# WHAT YOU WILL DO
Do not copy the pictures; transcribe all other material exactly.

# DATASET EXTRACT
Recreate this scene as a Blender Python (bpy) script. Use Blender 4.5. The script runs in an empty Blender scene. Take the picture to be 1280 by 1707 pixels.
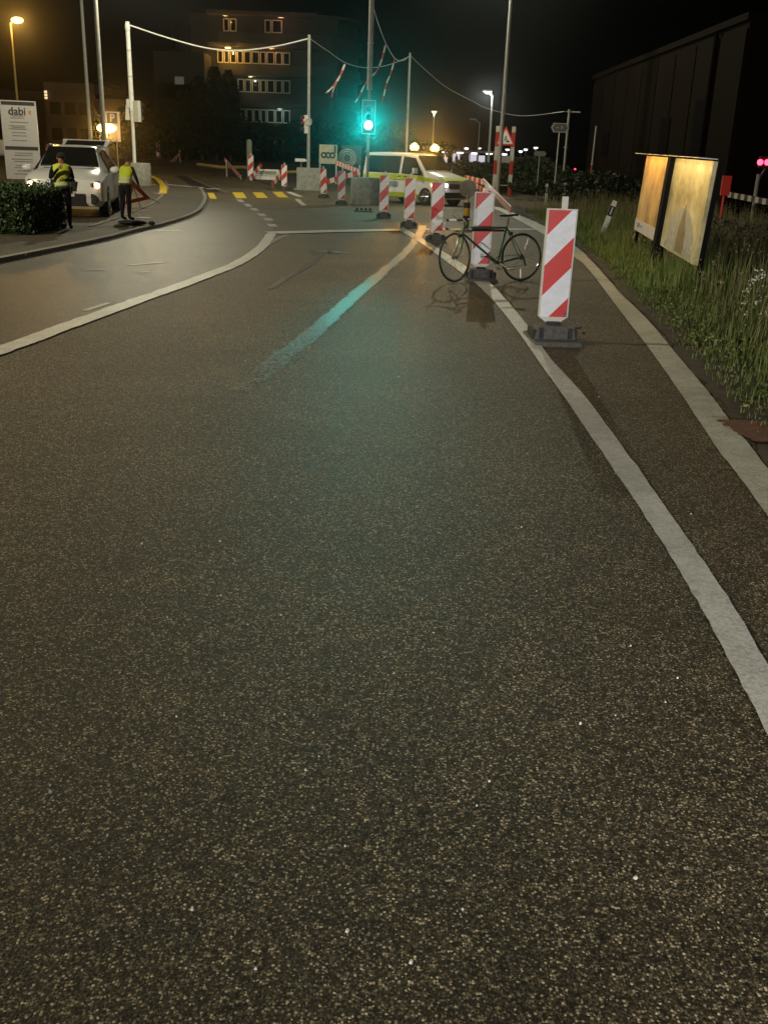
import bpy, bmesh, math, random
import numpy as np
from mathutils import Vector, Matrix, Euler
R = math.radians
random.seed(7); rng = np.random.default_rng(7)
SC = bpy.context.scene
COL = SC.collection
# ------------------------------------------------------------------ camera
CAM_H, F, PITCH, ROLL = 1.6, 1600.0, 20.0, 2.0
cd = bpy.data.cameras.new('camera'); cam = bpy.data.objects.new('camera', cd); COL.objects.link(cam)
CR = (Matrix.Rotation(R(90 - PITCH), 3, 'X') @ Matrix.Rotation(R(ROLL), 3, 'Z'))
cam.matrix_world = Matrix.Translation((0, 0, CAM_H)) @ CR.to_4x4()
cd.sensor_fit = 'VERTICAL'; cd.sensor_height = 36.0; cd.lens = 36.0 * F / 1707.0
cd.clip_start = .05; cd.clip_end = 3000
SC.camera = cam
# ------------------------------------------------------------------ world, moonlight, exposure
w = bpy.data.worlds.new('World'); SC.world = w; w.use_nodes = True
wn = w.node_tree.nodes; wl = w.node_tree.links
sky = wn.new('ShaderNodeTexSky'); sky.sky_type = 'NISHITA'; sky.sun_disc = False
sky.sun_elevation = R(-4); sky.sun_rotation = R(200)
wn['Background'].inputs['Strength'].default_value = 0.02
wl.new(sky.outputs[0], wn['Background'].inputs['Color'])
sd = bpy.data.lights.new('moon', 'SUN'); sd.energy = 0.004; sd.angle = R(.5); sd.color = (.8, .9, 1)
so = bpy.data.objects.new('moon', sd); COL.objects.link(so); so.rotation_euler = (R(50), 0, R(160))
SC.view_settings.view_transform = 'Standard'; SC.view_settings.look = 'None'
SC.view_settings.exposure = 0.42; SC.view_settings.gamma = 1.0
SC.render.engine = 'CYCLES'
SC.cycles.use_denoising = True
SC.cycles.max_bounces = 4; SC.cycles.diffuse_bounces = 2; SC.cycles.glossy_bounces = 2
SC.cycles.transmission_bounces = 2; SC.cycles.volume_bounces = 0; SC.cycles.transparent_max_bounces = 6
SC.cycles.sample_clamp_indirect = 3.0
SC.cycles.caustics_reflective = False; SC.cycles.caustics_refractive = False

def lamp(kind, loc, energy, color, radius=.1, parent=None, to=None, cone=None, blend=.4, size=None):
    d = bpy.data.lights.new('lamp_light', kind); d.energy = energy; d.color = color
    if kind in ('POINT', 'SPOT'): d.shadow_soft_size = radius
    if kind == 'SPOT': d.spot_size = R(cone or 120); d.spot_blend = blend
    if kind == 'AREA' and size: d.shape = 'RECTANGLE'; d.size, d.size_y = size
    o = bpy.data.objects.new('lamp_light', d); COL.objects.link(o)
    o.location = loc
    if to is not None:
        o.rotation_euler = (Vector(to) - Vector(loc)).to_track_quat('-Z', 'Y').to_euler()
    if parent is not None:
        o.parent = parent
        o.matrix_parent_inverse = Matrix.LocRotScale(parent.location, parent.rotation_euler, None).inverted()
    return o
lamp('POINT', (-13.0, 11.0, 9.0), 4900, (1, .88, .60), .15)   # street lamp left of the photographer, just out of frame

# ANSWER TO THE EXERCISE
Recreate this scene as a Blender Python (bpy) script. Use Blender 4.5. The script runs in an empty Blender scene. Take the picture to be 1280 by 1707 pixels.
import bpy, bmesh, math, random
import numpy as np
from mathutils import Vector, Matrix, Euler
R = math.radians
random.seed(7); rng = np.random.default_rng(7)
SC = bpy.context.scene
COL = SC.collection
# ------------------------------------------------------------------ camera
CAM_H, F, PITCH, ROLL = 1.6, 1600.0, 20.0, 2.0
cd = bpy.data.cameras.new('camera'); cam = bpy.data.objects.new('camera', cd); COL.objects.link(cam)
CR = (Matrix.Rotation(R(90 - PITCH), 3, 'X') @ Matrix.Rotation(R(ROLL), 3, 'Z'))
cam.matrix_world = Matrix.Translation((0, 0, CAM_H)) @ CR.to_4x4()
cd.sensor_fit = 'VERTICAL'; cd.sensor_height = 36.0; cd.lens = 36.0 * F / 1707.0
cd.clip_start = .05; cd.clip_end = 3000
SC.camera = cam
# ------------------------------------------------------------------ world, moonlight, exposure
w = bpy.data.worlds.new('World'); SC.world = w; w.use_nodes = True
wn = w.node_tree.nodes; wl = w.node_tree.links
sky = wn.new('ShaderNodeTexSky'); sky.sky_type = 'NISHITA'; sky.sun_disc = False
sky.sun_elevation = R(-4); sky.sun_rotation = R(200)
wn['Background'].inputs['Strength'].default_value = 0.02
wl.new(sky.outputs[0], wn['Background'].inputs['Color'])
sd = bpy.data.lights.new('moon', 'SUN'); sd.energy = 0.004; sd.angle = R(.5); sd.color = (.8, .9, 1)
so = bpy.data.objects.new('moon', sd); COL.objects.link(so); so.rotation_euler = (R(50), 0, R(160))
SC.view_settings.view_transform = 'Standard'; SC.view_settings.look = 'None'
SC.view_settings.exposure = 0.42; SC.view_settings.gamma = 1.0
SC.render.engine = 'CYCLES'
SC.cycles.use_denoising = True
SC.cycles.max_bounces = 4; SC.cycles.diffuse_bounces = 2; SC.cycles.glossy_bounces = 2
SC.cycles.transmission_bounces = 2; SC.cycles.volume_bounces = 0; SC.cycles.transparent_max_bounces = 6
SC.cycles.sample_clamp_indirect = 3.0
SC.cycles.caustics_reflective = False; SC.cycles.caustics_refractive = False

def lamp(kind, loc, energy, color, radius=.1, parent=None, to=None, cone=None, blend=.4, size=None):
    d = bpy.data.lights.new('lamp_light', kind); d.energy = energy; d.color = color
    if kind in ('POINT', 'SPOT'): d.shadow_soft_size = radius
    if kind == 'SPOT': d.spot_size = R(cone or 120); d.spot_blend = blend
    if kind == 'AREA' and size: d.shape = 'RECTANGLE'; d.size, d.size_y = size
    o = bpy.data.objects.new('lamp_light', d); COL.objects.link(o)
    o.location = loc
    if to is not None:
        o.rotation_euler = (Vector(to) - Vector(loc)).to_track_quat('-Z', 'Y').to_euler()
    if parent is not None:
        o.parent = parent
        o.matrix_parent_inverse = Matrix.LocRotScale(parent.location, parent.rotation_euler, None).inverted()
    return o
lamp('POINT', (-13.0, 11.0, 9.0), 4900, (1, .88, .60), .15)   # street lamp left of the photographer, just out of frame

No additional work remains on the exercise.